The report highlights the increase in “untraceable suppliers operating through digital platforms. This further compounds enforcement challenges and weakens consumer protection mechanisms.”

The NCC and CGSO have confirmed that a structured regulatory response is underway to help address these gaps. This includes the introduction of specific guidelines for offshore and cross-border e-commerce operators.

“These guidelines will require offshore platforms to meet a range of compliance obligations. This includes ensuring transparent disclosure of supplier information, adherence to local return and refund policies, and the provision of accessible dispute resolution mechanisms for South African consumers.”

The Ecommerce Forum of South Africa (EFSA) tells ITWeb that it has received a range of complaints from local retailers, including accusations of misleading advertisements, anti-competitive prices and exploiting import tax loopholes.

Temu and Shein have in the past denied any wrongdoing, noting they adhere to local laws.

Alastair Tempest, CEO of the EFSA, comments: “The main online sellers from outside SA have successfully avoided registering their companies in SA. Allegedly, the rules that should shape their behaviour are often not applied.

“This applied to all sorts of issues. For example, product standards applied by the SA Standards Bureau apparently do not apply to goods imported by individuals. Which opens the door for SA businesses to import such goods without due attention and then sell them online or in bricks-and-mortar shops.”

EFSA’s position is that any business selling between R500 000 and R50 million items into SA must register with the Companies and Intellectual Property Commission and be subject to all the laws that apply to local companies.

“We should encourage the South African Revenue Service (SARS) to treat Temu and Shein (and any other foreign online merchant) as a fiscal sovereignty issue, not only a retail one. Treasury, SARS and government should respond faster to revenue integrity risks than to sectoral complaints.

“This includes the cumulative effect of VAT leakage from ‘parcelised’ imports, and is the result of foreign platforms being able to effectively self-declare value (whereas local firms are audited annually),” adds Tempest.

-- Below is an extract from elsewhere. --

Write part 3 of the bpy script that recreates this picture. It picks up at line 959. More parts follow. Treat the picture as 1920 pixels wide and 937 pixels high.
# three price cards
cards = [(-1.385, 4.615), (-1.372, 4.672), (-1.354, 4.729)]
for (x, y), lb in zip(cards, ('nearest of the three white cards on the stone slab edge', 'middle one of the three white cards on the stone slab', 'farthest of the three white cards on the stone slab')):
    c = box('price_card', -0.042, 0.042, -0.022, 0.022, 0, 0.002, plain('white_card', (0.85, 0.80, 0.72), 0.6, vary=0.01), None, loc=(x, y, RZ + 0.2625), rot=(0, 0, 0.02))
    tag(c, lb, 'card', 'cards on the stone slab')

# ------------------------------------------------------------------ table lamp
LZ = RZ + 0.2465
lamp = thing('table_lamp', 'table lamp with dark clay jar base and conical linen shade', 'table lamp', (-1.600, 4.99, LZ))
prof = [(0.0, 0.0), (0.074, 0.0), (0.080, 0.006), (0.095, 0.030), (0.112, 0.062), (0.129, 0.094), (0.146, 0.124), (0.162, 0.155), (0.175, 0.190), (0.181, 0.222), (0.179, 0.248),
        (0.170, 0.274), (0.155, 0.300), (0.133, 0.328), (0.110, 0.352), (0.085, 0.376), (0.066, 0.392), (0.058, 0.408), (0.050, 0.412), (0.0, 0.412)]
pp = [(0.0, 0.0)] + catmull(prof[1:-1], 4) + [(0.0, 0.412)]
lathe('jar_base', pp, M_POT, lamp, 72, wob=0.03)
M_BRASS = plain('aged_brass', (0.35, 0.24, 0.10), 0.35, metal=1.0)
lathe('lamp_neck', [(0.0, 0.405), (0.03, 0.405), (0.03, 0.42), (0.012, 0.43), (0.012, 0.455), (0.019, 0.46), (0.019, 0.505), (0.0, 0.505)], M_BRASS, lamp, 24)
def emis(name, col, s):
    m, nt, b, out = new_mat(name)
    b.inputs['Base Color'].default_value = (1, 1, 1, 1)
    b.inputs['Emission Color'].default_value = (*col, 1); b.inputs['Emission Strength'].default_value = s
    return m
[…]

Establishing local accountability

A key proposal in the position paper is the introduction of mechanisms to ensure international retailers can be held accountable within the South African regulatory framework.

“Consideration should be given to requiring foreign suppliers to establish a local point of contact or representation to facilitate enforcement and consumer redress. This would allow regulators to act more effectively in cases of non-compliance or consumer harm.”

In addition, the regulators emphasise: “All suppliers, regardless of location, must comply with the provisions of the Consumer Protection Act when transacting with South African consumers,” signalling a stricter approach to cross-border enforcement.

Ultimately, the report positions these reforms as essential to restoring balance in the digital marketplace.